Baca juga: Hoegeng, Pensiunan Kapolri jadi Seniman
Pada 2 Oktober 1971, Hoegeng mengundurkan diri. Dalam keterangan pers, Hoegeng diberitakan pensiun dengan alasan peremajaan dalam pucuk pimpinan Polri. Padahal, penggantinya ialah Jenderal Mohamad Hasan yang usianya dua tahun lebih tua daripada Hoegeng. Meski merasa alasan pemberhentiannya belum jelas, Hoegeng enggan mengaitkannya dengan kasus Robby Tjahjadi.
Menurut Soehartono, Hoegeng merasa terpukul menyaksikan apa yang terjadi. Di satu sisi, ia melakukan pemberantasan penyelundupan yang merugikan keuangan negara, tetapi justru banyak pejabat tinggi negara yang berkompromi dengan mereka. Setelah pensiun, Hoegeng tak lagi aktif dalam pemerintahan. Dia lebih banyak berkegiatan di bidang seni dan hiburan.
Robby Tjahjadi sendiri baru tertangkap setahun kemudian, tepatnya pada 21 Oktober 1972. Dia didakwa bersalah atas penyelundupan yang menyebabkan kerugian negara sekira 700 juta rupiah.

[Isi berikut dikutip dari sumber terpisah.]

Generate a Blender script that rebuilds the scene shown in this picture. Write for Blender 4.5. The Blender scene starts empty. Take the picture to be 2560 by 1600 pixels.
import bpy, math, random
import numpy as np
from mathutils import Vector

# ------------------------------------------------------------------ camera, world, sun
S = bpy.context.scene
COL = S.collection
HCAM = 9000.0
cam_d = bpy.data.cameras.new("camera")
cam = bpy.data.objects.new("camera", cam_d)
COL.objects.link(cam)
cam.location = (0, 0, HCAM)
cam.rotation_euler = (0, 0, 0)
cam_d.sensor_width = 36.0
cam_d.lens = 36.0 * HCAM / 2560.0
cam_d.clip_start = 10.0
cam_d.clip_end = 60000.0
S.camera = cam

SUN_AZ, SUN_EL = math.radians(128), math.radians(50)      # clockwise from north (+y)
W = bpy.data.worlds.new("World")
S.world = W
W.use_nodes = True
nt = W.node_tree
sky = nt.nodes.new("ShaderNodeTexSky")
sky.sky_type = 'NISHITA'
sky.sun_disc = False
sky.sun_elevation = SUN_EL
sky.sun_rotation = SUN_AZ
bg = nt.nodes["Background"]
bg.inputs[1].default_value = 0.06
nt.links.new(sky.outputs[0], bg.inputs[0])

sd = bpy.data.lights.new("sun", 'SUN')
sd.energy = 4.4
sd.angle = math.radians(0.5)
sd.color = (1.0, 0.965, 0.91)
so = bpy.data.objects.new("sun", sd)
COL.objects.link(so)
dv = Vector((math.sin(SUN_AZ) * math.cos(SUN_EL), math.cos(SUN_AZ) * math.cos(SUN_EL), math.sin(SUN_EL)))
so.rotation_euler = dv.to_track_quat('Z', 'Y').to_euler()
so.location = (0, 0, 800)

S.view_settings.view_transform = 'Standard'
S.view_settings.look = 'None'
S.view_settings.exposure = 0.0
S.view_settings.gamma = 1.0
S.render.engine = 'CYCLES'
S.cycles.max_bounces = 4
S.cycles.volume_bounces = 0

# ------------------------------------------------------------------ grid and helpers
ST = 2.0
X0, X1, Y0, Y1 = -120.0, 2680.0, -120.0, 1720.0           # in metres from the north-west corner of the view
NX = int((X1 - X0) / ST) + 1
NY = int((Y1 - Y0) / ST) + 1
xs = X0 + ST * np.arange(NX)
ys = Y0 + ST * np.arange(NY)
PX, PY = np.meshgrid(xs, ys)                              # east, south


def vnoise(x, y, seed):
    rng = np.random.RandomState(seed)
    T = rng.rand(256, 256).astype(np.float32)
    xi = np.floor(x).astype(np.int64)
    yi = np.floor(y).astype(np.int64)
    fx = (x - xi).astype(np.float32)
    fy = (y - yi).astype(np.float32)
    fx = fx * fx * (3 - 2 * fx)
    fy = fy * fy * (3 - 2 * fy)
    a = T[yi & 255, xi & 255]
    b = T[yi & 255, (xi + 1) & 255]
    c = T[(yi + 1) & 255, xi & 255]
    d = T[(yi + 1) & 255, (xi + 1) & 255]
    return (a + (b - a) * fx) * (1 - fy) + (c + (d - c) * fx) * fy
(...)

Dari tuntutan sepuluh tahun penjara, Robby hanya menjalani masa hukuman seperempatnya.
Baca juga: Bea Cukai Loloskan Mobil Selundupan Robby Tjahjadi
Setelah bebas dari penjara, Robby Tjahjadi menjadi pengusaha tekstil “Kanindotex” di Semarang. Perusahaannya sempat mencicip kejayaan sebagai eksportir benang sampai ke Eropa. Menurut sejarawan Leo Suryadinata dalam Prominent Indonesia Chinese: Biograpichal Sketches, Robby Tjahjadi mendapat dukungan dari otoritas pemerintah Indonesia. Namun, Grup Kanindo kemudian terlilit utang dan tidak mampu membayar kembali pinjamannya. Ia dinyatakan bangkrut pada September 1994.